UFS Accidentally mounted zroot on UFS system

I wanted to take a look at an old drive with a ZFS install. So I ran zpool import instead of zpool import -R. And it appears the old zroot drive has taken over my UFS system. How might I go about safely detaching that?
 
Ouch. My opinions, please wait for others to chime in before doing anything I suggest.

I think it basically means your old directories have been over mounted by the ZFS bits. So UFS /bin is overlaid with ZFS /bin. I don't think it would be a "union" mount, but a complete overlay.
Given that I think a simple zpool export would work and get you back to your UFS /bin (and others).

Worst case shut down, physically disconnect the ZFS device and reboot.
 
I think it basically means your old directories have been over mounted by the ZFS bits. So UFS /bin is overlaid with ZFS /bin. I don't think it would be a "union" mount, but a complete overlay.
And that's certainly correct.

I second the opinion(!), try zpool export first. If you're unlucky and it doesn't work (because something already locked some files on the ZFS pool, whatever?), I guess my next action would be a forced poweroff, IOW, pull the plug. ZFS shouldn't have issues with that, UFS neither, at least if SU+J is active. But it's still a bit "gambling".
 
And that's certainly correct.
Thanks for confirming. I'm long past my experimenting days where I would actually try something like this.

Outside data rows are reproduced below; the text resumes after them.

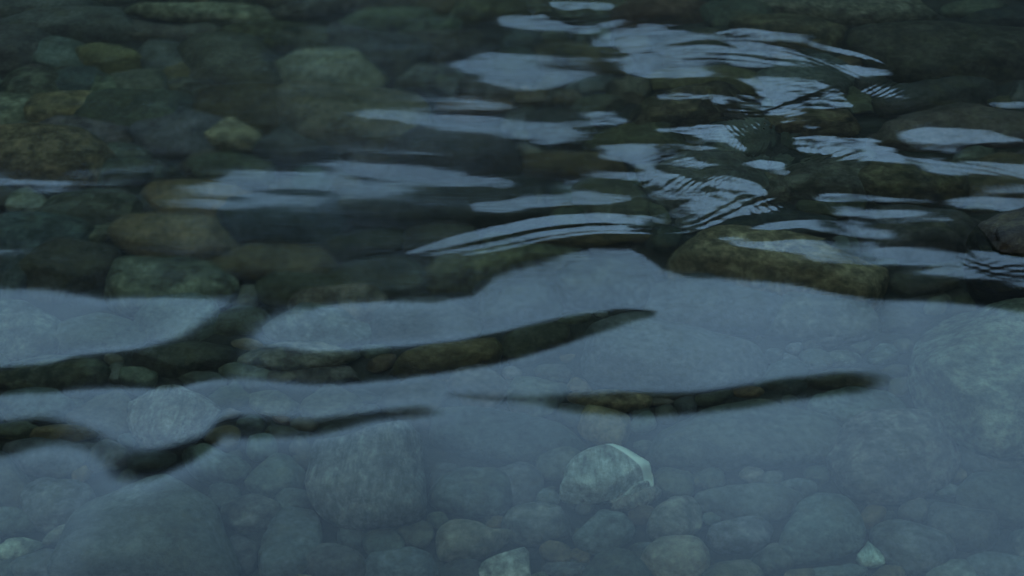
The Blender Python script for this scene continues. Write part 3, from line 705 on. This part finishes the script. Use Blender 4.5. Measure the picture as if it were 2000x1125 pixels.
 ((470,1085,36,40,15),'slate','plain',R_,"slate stone touching the right flank of the great smooth boulder",dict(bright=.75)),
 ((486,843,33,20,0),'dark','mottled',C_,"dark round cobble at the left end of the middle trough",dict(bright=1.3)),
 ((592,843,30,15,0),'brown','plain',P_,"brown pebble in the middle trough",dict(bright=.55)),
 ((548,862,32,12,0),'green','plain',P_,"green pebble in the middle trough",dict(bright=.55)),
 ((538,935,50,40,0),'grey','plain',R_,"round grey stone left of the big blocky boulder",dict(bright=.75)),
 ((568,978,36,18,-15),'grey','plain',C_,"grey cobble under the round grey stone",dict(bright=.65)),
 (([603,900],[612,865],[660,838],[740,825],[800,838],[825,865],[828,950],[822,1005],[780,1025],[700,1032],[640,1018],[600,975]),'grey','striped',B,"big blocky boulder with faint upright streaks, bottom left of centre",dict(bright=1.15,lift=1.1)),
 ((565,1068,48,74,28),'grey','plain',B,"long grey boulder leaning right at the bottom left",dict(bright=.9)),
 ((655,1108,58,38,10),'slate','plain',R_,"slate stone at the bottom edge below the blocky boulder"),
 (([690,1140],[712,1094],[760,1085],[800,1070],[832,1078],[848,1105],[840,1145]),'grey','plain',R_,"grey humped stone at the bottom edge left of the brown one",dict(bright=.9)),
 (([832,1062],[850,1036],[890,1020],[930,1024],[960,1040],[1000,1043],[988,1060],[955,1085],[905,1100],[850,1092]),(.15,.135,.108),'plain',R_,"brown stone with a beak at its right end, bottom middle",dict(bright=1.3,lift=1.1)),
 ((928,966,80,44,-6),'grey','plain',B,"dim grey boulder above the beaked brown stone",dict(bright=.65)),
 ((864,932,30,28,0),'grey','plain',C_,"round grey cobble right of the big blocky boulder",dict(bright=.6)),
 ((985,860,135,48,4),'grey','plain',B,"broad dim slab left above the striped white stone",dict(bright=.5)),
 ((1012,945,46,36,0),'grey','plain',R_,"dim round stone left of the striped white stone",dict(bright=.6)),
 (([930,1140],[942,1106],[975,1090],[1010,1072],[1031,1080],[1034,1108],[1022,1140]),'white','mottled',C_,"white crusted stone cut by the bottom edge, in the middle",dict(bright=.75,lift=1.2)),
 # ---- lower middle and right
 (([1112,700],[1125,665],[1180,632],[1270,615],[1370,622],[1440,645],[1500,685],[1505,725],[1440,752],[1300,768],[1180,760],[1125,735]),'grey','plain',B,"huge pale dome boulder in the centre right under the sky reflection",dict(bright=.85,lift=1.1)),
 ((1076,725,34,13,0),'grey','plain',P_,"flat pebble left of the huge pale dome boulder",dict(bright=.8)),
 ((995,730,18,12,0),'pale','plain',P_,"tiny pale pebble below the long trough",dict(bright=.6)),
 ((1190,790,84,19,4),'brown','plain',R_,"brown slab in the left half of the right hand trough",dict(bright=.75)),
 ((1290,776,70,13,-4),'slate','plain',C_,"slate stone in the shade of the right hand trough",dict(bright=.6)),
 ((1395,786,38,15,-8),'green','plain',P_,"oval pebble in the middle of the right hand trough",dict(bright=.75,lift=1.2)),
 ((1290,796,26,9,0),'moss','plain',P_,"tiny mossy pebble in the right hand trough",dict(bright=.7)),
 ((1465,775,32,14,0),'brown','plain',P_,"brown pebble right of the oval one in the right hand trough",dict(bright=.5)),
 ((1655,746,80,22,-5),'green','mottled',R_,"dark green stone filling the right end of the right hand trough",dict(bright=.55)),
 ((1597,698,28,19,0),'grey','plain',P_,"round pebble right of the huge pale dome boulder"),
 ((1556,674,16,10,0),'grey','plain',P_,"tiny pebble above the round one",dict(bright=1.1)),
 ((1512,690,18,14,0),'grey','plain',P_,"small pebble against the right foot of the dome boulder",dict(bright=.9)),
 ((1650,697,32,16,0),'grey','plain',P_,"flat pebble in the row above the right hand trough",dict(bright=.95)),
 ((1722,690,28,20,0),'grey','plain',P_,"rounded pebble left of the giant right edge boulder",dict(bright=.9)),
 ((1635,655,36,12,-24),'grey','plain',P_,"slanting pebble above the row of pebbles",dict(bright=.8)),
 (([1770,740],[1768,700],[1795,655],[1835,618],[1880,600],[1960,596],[2080,600],[2120,720],[2080,860],[1960,905],[1850,850],[1795,800]),'grey','mottled',B,"giant pale boulder at the right edge under the sky reflection",dict(bright=1.3,lift=1.1)),
 ((1680,800,84,30,-6),'grey','plain',B,"grey slab below the right end of the right hand trough",dict(bright=.7)),
 ((1455,862,170,56,-4),'slate','plain',B,"wide dim slate boulder right above the striped white stone",dict(bright=.85)),
 (([1092,975],[1100,940],[1115,905],[1145,880],[1200,870],[1232,876],[1262,896],[1282,925],[1288,950],[1262,973],[1210,985],[1145,982]),'pale','striped',R_,"striped white stone with a dark split and a bright chipped corner",dict(bright=1.25,lift=1.2,split=True)),
 ((1238,976,50,13,-24),'pale','striped',C_,"pale streaked sliver of rock leaning on the lower right side of the striped white stone",dict(bright=.75,lift=1.1)),
 ((1085,905,46,30,0),'grey','plain',R_,"dim stone tucked behind the left side of the striped white stone",dict(bright=.65)),
 ((1067,975,23,16,0),'grey','plain',P_,"small rounded pebble at the left foot of the striped white stone",dict(bright=.9)),
 ((1050,1026,66,38,0),'grey','mottled',R_,"mottled dim stone below the small rounded pebble",dict(bright=.7)),
 (([1120,1045],[1135,1015],[1160,998],[1195,994],[1225,1010],[1240,1035],[1225,1065],[1190,1085],[1145,1080],[1122,1065]),'grey','plain',R_,"rounded stone with a pale green left rim under the striped white stone",dict(bright=.85,lift=1.0)),
 (([1262,1045],[1275,1005],[1305,980],[1335,968],[1362,972],[1375,1000],[1368,1035],[1340,1055],[1290,1058]),(.14,.13,.11),'mottled',R_,"mottled brown and grey stone, bottom right of centre",dict(bright=1.4,lift=1.0)),
 ((1460,985,90,32,4),'grey','plain',B,"smooth lens shaped grey boulder, bottom right",dict(bright=.95,lift=1.0)),
 ((1443,1050,66,28,-6),'grey','mottled',R_,"grey stone with a pale smear under the lens shaped boulder",dict(bright=1.05,lift=1.0)),
 ((1390,1015,16,13,0),'grey','plain',P_,"tiny pebble between the mottled brown stone and the lens shaped boulder"),
 ((1323,1095,62,36,0),'moss','plain',R_,"greenish domed stone at the bottom edge right of centre",dict(bright=1.3,lift=1.0)),
 ((1265,1072,20,9,0),'grey','plain',P_,"tiny pebble left of the greenish domed stone"),
 ((1100,1116,44,14,0),'grey','plain',C_,"low cobble at the bottom edge right of the white crusted stone",dict(bright=.7)),
 (([1608,900],[1625,850],[1665,815],[1740,795],[1810,800],[1848,835],[1865,890],[1845,940],[1790,975],[1700,985],[1640,960]),'grey','mottled',B,"huge rough boulder in the lower right",dict(bright=1.1,lift=1.0)),
 (([1520,1080],[1535,1030],[1560,990],[1600,966],[1640,968],[1672,1000],[1690,1040],[1675,1080],[1600,1100],[1545,1100]),'grey','plain',B,"smooth olive grey boulder left of the pointed white stone",dict(bright=1.15,lift=1.0)),
 (([1668,1100],[1684,1078],[1695,1056],[1708,1068],[1720,1088],[1728,1106],[1700,1114]),'white','striped',P_,"small pointed white stone, bottom right",dict(bright=.7,lift=1.3)),
 (([1810,1020],[1820,985],[1880,978],[1940,1000],[1960,1040],[1930,1080],[1870,1075],[1825,1045]),'grey','plain',B,"dim angular boulder in the lower right corner region",dict(bright=.75)),
 (([1700,1040],[1740,1020],[1800,1030],[1860,1060],[1850,1105],[1790,1130],[1740,1110]),'grey','mottled',B,"dim boulder right of the pointed white stone",dict(bright=.7)),
 ((1640,1122,58,12,0),'grey','plain',C_,"low stone at the bottom edge under the smooth olive grey boulder",dict(bright=.9)),
 ((1508,1100,44,28,0),'slate','plain',R_,"slate stone at the bottom edge right of the pale smear stone"),
 ((1955,895,82,40,10),'grey','plain',B,"grey slab at the right edge below the giant boulder",dict(bright=.7)),
 ((1962,975,84,50,0),'slate','plain',B,"dim slate boulder at the right edge, lower right",dict(bright=.85)),
 ((1848,960,26,14,0),'grey','plain',P_,"small pebble at the right foot of the huge rough boulder"),
 ((1948,1112,64,24,0),'grey','plain',R_,"grey stone in the lower right corner",dict(bright=.75)),
 ((1560,956,36,17,10),'grey','plain',C_,"grey cobble between the lens shaped boulder and the huge rough one",dict(bright=.75)),
]

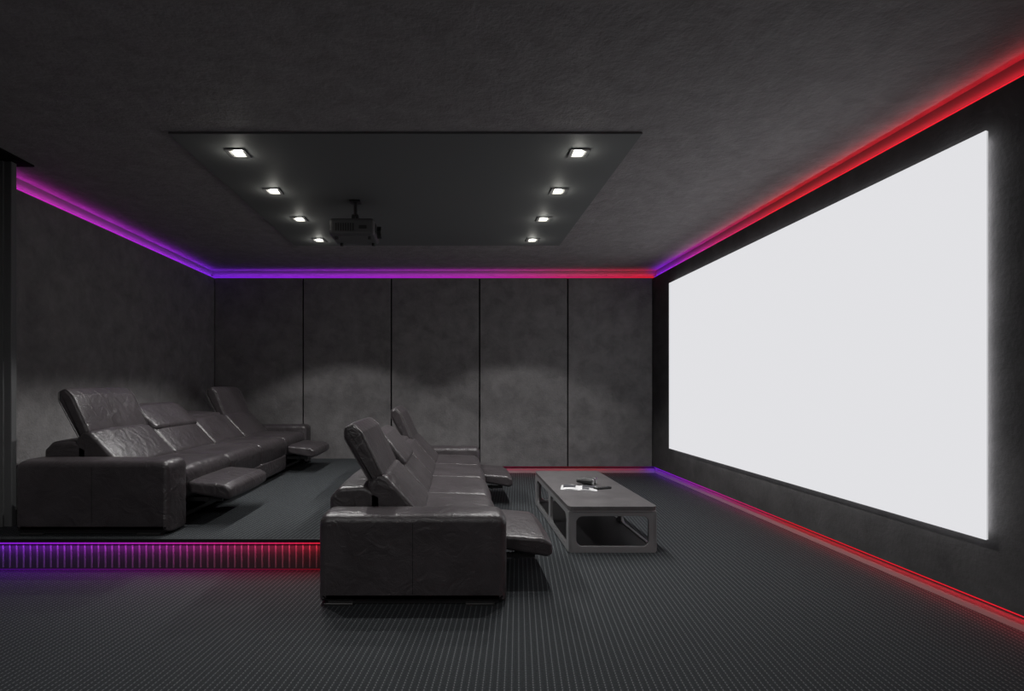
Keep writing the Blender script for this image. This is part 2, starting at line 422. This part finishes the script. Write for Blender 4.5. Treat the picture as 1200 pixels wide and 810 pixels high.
def softbox(x,y,sx,sy,e,col=(1,.985,.98)):  # added fill light behind the camera, out of view, with a plain box
    bm=bmesh.new();bbox(bm,-sx/2-.03,sx/2+.03,-sy/2-.03,sy/2+.03,-.03,0,0,.004)
    ob=finish('fill_light_box',bm,M_steel,None,loc=(x,y,ZC))
    L=bpy.data.lights.new('fill_lamp','AREA');L.shape='RECTANGLE';L.size=sx;L.size_y=sy;L.energy=e;L.color=col
    lo=bpy.data.objects.new('lamp',L);lo.location=(0,0,-.035);link(lo,ob)
softbox(-1.6,-.9,1.2,.9,54);softbox(1.2,-.9,1.2,.9,26)

# ---------------------------------------------------------------- projector
pr=empty('ceiling_projector',(-.92,4.9,.045))
bm=bmesh.new()
bbox(bm,-.21,.20,-.16,.17,2.60,2.76,0,.03,4)
cyl(bm,(.19,.04,2.68),(.235,.04,2.68),.055,1,28);cyl(bm,(.23,.04,2.68),(.238,.04,2.68),.042,2,28)
for i in range(8): bbox(bm,-.15+i*.022,-.14+i*.022,-.164,-.158,2.64,2.71,1)
for i in range(5): bbox(bm,.198,.204,-.13,-.05,2.64+i*.017,2.648+i*.017,1)
bbox(bm,.06,.13,-.163,-.158,2.66,2.69,1)
for sx in (-.15,.15):
    for sy in (-.11,.11): cyl(bm,(sx,sy,2.575),(sx,sy,2.60),.016,1)
finish('projector_body',bm,[M_proj,M_black,M_chrome],pr,False)
bm=bmesh.new()
cyl(bm,(0,0,2.78),(0,0,2.95),.016);bbox(bm,-.05,.05,-.05,.05,2.945,2.96,0,.004)
bbox(bm,-.10,.10,-.012,.012,2.775,2.79,0);bbox(bm,-.012,.012,-.10,.10,2.775,2.79,0)
bbox(bm,-.03,.03,-.03,.03,2.77,2.83,0,.005)
for s in (-1,1): bbox(bm,s*.10-.006,s*.10+.006,-.015,.015,2.74,2.79,0);bbox(bm,-.015,.015,s*.10-.006,s*.10+.006,2.74,2.79,0)
finish('projector_mount',bm,M_black,pr)

# ---------------------------------------------------------------- camera
w=bpy.data.worlds.new('w');S.world=w;w.use_nodes=True;w.node_tree.nodes['Background'].inputs[0].default_value=(0,0,0,1)
c=bpy.data.cameras.new('camera');c.sensor_width=36;c.lens=620/1200*36
c.shift_x=67/1200;c.shift_y=48/1200
co=bpy.data.objects.new('camera',c);co.location=(0,0,1.29);co.rotation_euler=(math.pi/2,0,0);link(co);S.camera=co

I just want my systems to keep on working with minimum downtime (try to keep it to reboot after security updates) so don't have extra systems around anymore to try "weird stuff".

But this is an example of why I like ZFS and boot environments. "bectl mount" lets one temp mount a BE to muck around. I "grew up" on FreeBSD with UFS and love the longevity of it (the handling of the move to 64bit inodes was very impressive) but I'm very much a ZFS convert.
 
I ended up shutting down and pulling the drive. The system recognized this and corrected on the next boot.

I'll test out zfs export in a more controlled environment so I can have a method for dealing with this without a shutdown

But this is an example of why I like ZFS and boot environments. "bectl mount" lets one temp mount a BE to muck around. I "grew up" on FreeBSD with UFS and love the longevity of it (the handling of the move to 64bit inodes was very impressive) but I'm very much a ZFS convert.
I'm also quite a ZFS fan. Not having to worry about switching around sata ports and having the boot come to a halt is a plus.
 
I'll test out zfs export in a more controlled environment so I can have a method for dealing with this without a shutdown
I would strongly recommend not to do any further testing here. Mounting some different system over your running live system is just something you should never do. Maybe with less fatal consequences than e.g. overwriting your currently used system disk with dd (and you certainly don't want to test that?), but still on a similar level – just avoid it.
 
I would strongly recommend not to do any further testing here. Mounting some different system over your running live system is just something you should never do. Maybe with less fatal consequences than e.g. overwriting your currently used system disk with dd (and you certainly don't want to test that?), but still on a similar level – just avoid it.
I'm referring to, like a virtual machine.

Say this happened on another perhaps more critical system. Should I still pull the plug there or is there a soft recovery?

Why did the system allow me to do this anyway? I can understand FreeBSD can be a bit unforgiving in what you ask it to do. But seems strange it can just mount across a live system like that.
 
Why did the system allow me to do this anyway? I can understand FreeBSD can be a bit unforgiving in what you ask it to do. But seems strange it can just mount across a live system like that.
Were you logged in/sudo/su when you did this? Well that is your answer.
You can do the same thing even with UFS filesystems, so it's not a ZFS vs UFS thing. It's just a "you are root, you can do whatever you want, so be careful with your powers".
 
Were you logged in/sudo/su when you did this? Well that is your answer.
You can do the same thing even with UFS filesystems, so it's not a ZFS vs UFS thing. It's just a "you are root, you can do whatever you want, so be careful with your powers".
Sure. What I mean is. When I ask the system for a file, who is it asking to provide me with a file? Presumably a filesystem driver. Wouldn't the system notice that you have two mount points at the same location and throw a permission denied or something?

I'm assuming the filesystem structure is monolithic and for this case you can just overlay it with another one and whichever is the most recent "overlay" will take priority.
 
I'm assuming the filesystem structure is monolithic and for this case you can just overlay it with another one and whichever is the most recent "overlay" will take priority.
Yep unless you explicitly "union mount" the second one. Then you get the union of both; I think the first mount takes precedence. As in both filesystems have "/bin/blah", and ls /bin/blah gets you /bin/blah from the first mount.


Wouldn't the system notice that you have two mount points at the same location and throw a permission denied or something?
Good question, but I think that may be a different discussion. I've always known/understood that as root I can do "rm -rf /", so maybe my tolerance for "what should/should not happen" is different. I'm not saying you are wrong, more "it's a different discussion, worth having, but the expectations clearly need to be defined".